THE BAD BATCH (Reietti)
Regia: Ana Lily Amirpour
Lettura del film di: Olinto Brugnoli
Titolo del film: THE BAD BATCH (REIETTI)
Titolo originale: THE BAD BATCH (REIETTI)
Cast: Regia: Ana Lily Amirpour; sceneggiatura: Ana Lily Amirpour; fotografia: Lyle Vincent; montaggio: Alex O'Flinn; scenografia: Brandon Tonner-Connolly; costumi: Natalie O'Brien; interpreti: Suki Waterhouse, Jason Momoa, Keanu Reeves, Jim Carrey, Giovanni Ribisi; durata: 115'; origine: USA, 2016; distrib.: Annapurna international
Sceneggiatura: Ana Lily Amirpour
Nazione: USA
Anno: 2016
Presentato: 73 MOSTRA D'ARTE CINEMATOGRAFICA VENEZIA CONCORSO
Premi: PREMIO SPECIALE DELLA GIURIA
Definita la «Quentin Tarantino in gonnella», la regista americana Ana Lily Amirpour, dopo aver realizzato A Girl Walks Alone at Night, realizza un'opera dove si mescolano vari generi che stentano a trovare un'unità espressiva.
La vicenda del film è ambientata in un immaginario Texas di un futuro distopico. Le persone che, per vari motivi, non sono inserite nella società vengono marchiate con un numero ed espulse dal Paese. Vengono così a far parte di un "Lotto difettoso" costituito da una fauna umana che cerca di sopravvivere ricorrendo ad ogni espediente. È quanto succede alla protagonista del film, Arlen, che si ritrova oltre un recinto che delimita il territorio del Texas, una specie di terra di nessuno dove non esistono né leggi né regola alcuna. Arlen vaga nel deserto, smarrita, ma improvvisamente viene catturata da un gruppo che vive di cannibalismo. Le vengono tagliati un braccio ed una gamba che vengono subito cotti e mangiati. Ad un certo punto Arlen riesce a scappare e si rifugia in un altro posto, una specie di villaggio chiamato "Comfort - Il sogno". Dopo cinque mesi la ritroviamo con una gamba artificiale e con tanto desiderio di vendetta. Armata di pistola uccide un donna, ma risparmia la sua bambina che si mette a seguirla. Nel frattempo il padre della bambina, un "cannibale" dal cuore d'oro e bravissimo a disegnare, si mette alla sua ricerca. Incontra Arlen e, saputo che sua figlia si trova a Comfort, la convince ad andare a cercarla. Comfort, la cui economia è costituita dallo spaccio di droga, è nelle mani di una sorta di dittatore che vive nel lusso più sfrenato e che possiede un harem da far invidia a Salomone. È lui che ha rapito la bambina per farne una sua concubina. Arlen lo viene a sapere e, con grande coraggio, la riporta dal padre. Tutto sembra sistemarsi, quindi, con la riscoperta della carne di coniglio (anche se la bambina avrebbe voluto degli spaghetti; ma, si sa, nel deserto è difficile trovarli) e forse di un amore un po' fuori della norma.

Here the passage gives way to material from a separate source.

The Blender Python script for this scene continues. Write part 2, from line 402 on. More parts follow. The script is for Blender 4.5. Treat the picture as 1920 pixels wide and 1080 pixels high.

Il racconto gioca con vari elementi spettacolari che vanno dalla suspense, allo splatter pulp, agli effetti psichedelici. E con una sorta di lieto fine. Forse l'opera voleva essere una metafora di un mondo globalizzato che esclude i "diversi" (non a caso il padre della bambina è un cubano clandestino) e li costringe a diventare sporchi e cattivi. Forse voleva dire che, nonostante l'orrore del cannibalismo, questi esseri che vivono fuori del consorzio umano, hanno la capacità di conservare una certa umanità (il padre che ama tanto la figlia, che alla fine si "converte" alla carne di coniglio e che pare non essere insensibile di fronte alle grazie di Arlen). Forse (ed è questa l'ipotesi più probabile) la regista voleva creare uno spettacolo servendosi di un storia fuori dal comune per attirare il maggior numero di spettatori, soprattutto quelli che hanno stomaci forti e che amano un certo genere di film.